Nosotros también necesitamos volver hacia dentro, escuchar el corazón, tomar en serio nuestra interioridad. Salir de la tierra conocida —aunque sea la de nuestros hábitos o de nuestras resignaciones— y ponernos en camino.
Incluso cuando pensamos que ya lo hemos vivido todo, que las decisiones están tomadas, que es tarde. No. Todavía somos libres. Todavía podemos caminar.
La espera
Y así, la vida se convierte en una espera. Una espera inquieta, como la del siervo que aguarda a su señor que vuelve de la boda (Lc 12, 36).
Esperamos…
Un sentido para nuestra vida. Una luz en medio del dolor. Una clave para
entender la vida. Una persona a quien amar o cuidar. Un mundo más justo. Una
respuesta que ilumine los miedos.
Esperamos al mismo Dios.
El ser humano es el único capaz de esperar así. De resistir. De mirar al horizonte con fe.

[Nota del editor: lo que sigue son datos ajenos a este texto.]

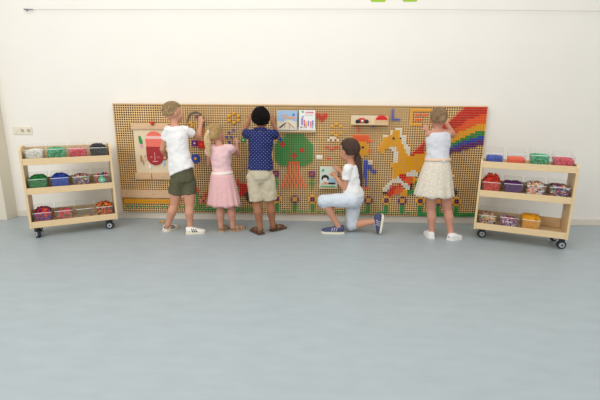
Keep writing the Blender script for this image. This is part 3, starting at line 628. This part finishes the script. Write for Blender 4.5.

Y es en la noche —precisamente en la noche— cuando más crece la fe. Cuando las seguridades se apagan, cuando ya no basta con lo que sabemos, cuando la oscuridad hace temblar las rodillas… ahí la fe renace.
Como los centinelas que aguardan la aurora. Como los testigos de la fe, tantos hombres y mujeres que también caminaron en la noche, y no dejaron de creer. Y vieron la luz.
La fe es eso: un “ya, pero todavía no”. Es un silencio que habla, una noche que brilla.
Por eso, estemos vigilantes en la noche. Porque el Señor viene. Y lo hace en la hora menos pensada.